In a country that has seen six prime ministers since 2006, the incumbent in office for just over one year has received an extension.

Democratic Party of Japan (DPJ) official Minoru Yanagida announces prime minister Yoshihiko Noda has soundly defeated three challengers to remain as party president.

Noda says he has nothing to smile about and pledges to put smiles back on the faces of Japan's children.

Noda, who easily defeated three challengers, tells fellow party lawmakers that the strong leadership of the DPJ can bring about a recovery from the disasters that befell Japan 18 months ago.

The March 11, 2011 earthquake triggered a lethal tsunami that swamped much of the northeastern coast, including a nuclear power plant.

Noda's biggest challenge to keep his job running the world's third largest economy will come after he calls a general election, which could occur within months.

That will pit the prime minister and the DPJ against the party which governed Japan for most of the post-World War Two era.

The Liberal Democratic Party (which is conservative, despite its name) will choose its contender for prime minister September 26.

Among the candidates are former prime minister Shinzo Abe, who abruptly resigned just three days into a new parliamentary session in 2007, citing health problems and stress.

Abe says he wants a second chance at the helm, asserting that compared to the other candidates he has long leadership experience.

To become prime minister again Abe will have to fend off four other LDP contenders and then help the party capture enough seats in the parliamentary election to form a government.

It is no longer, however, a two-party contest.

A new third party, started by the 43-year-old mayor of Osaka (the country's third largest city), Toru Hashimoto, has almost overnight upended the political landscape.

The former lawyer-turned-TV talk show celebrity wants less intervention by central government in local affairs, more free-market competition and a strengthening of Japan's military, which is restrained by the country's pacifist constitution.

Some polls show his Japan Restoration Party more popular than both the ruling DPJ and opposition LDP and in its first election could gain enough seats to determine which other party governs Japan.

Former foreign ministry spokesman Tomohiko Taniguchi says Hashimoto's flamboyant appeal and gift of the soundbite might not easily translate into a lot of his followers winning seats in parliament.

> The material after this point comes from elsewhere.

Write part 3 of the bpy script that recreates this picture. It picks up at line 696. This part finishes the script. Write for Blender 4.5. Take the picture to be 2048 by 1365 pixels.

“He is more TV savvy than all other politicians. That much is for certain," he said. "But when it comes to his party members they are vastly unknown so rather than relying on unknown stock such as those, people may shift their ideas to rely more upon ‘knowns’ like the old guards of the LDP.”

All three parties share one key policy position. They back a hawkish line regarding the maritime territorial disputes with Japan's neighbors.

Analyst Taniguchi says the parties are responding to growing public concern.

“The sense of weakness has filtered into the minds of a lot of people in Japan. There has been an awareness that looking at the weakening Japan they sense that countries like China, South Korea and Russia are taking advantage of that newly realized weakness on the part of Japan,” he added.

The political establishment also finds itself facing unprecedented anti-nuclear sentiment in wake of last year's reactor meltdowns at the Fukushima nuclear power plant. That has prompted regular demonstrations with sizable numbers of protestors on the streets of Tokyo for the first time in decades.

The LDP and DPJ politicians will also be challenged about their failure to reverse Japan's long economic malaise, complicated by how to adequately take care of a rapidly aging population in a country of 125 million people.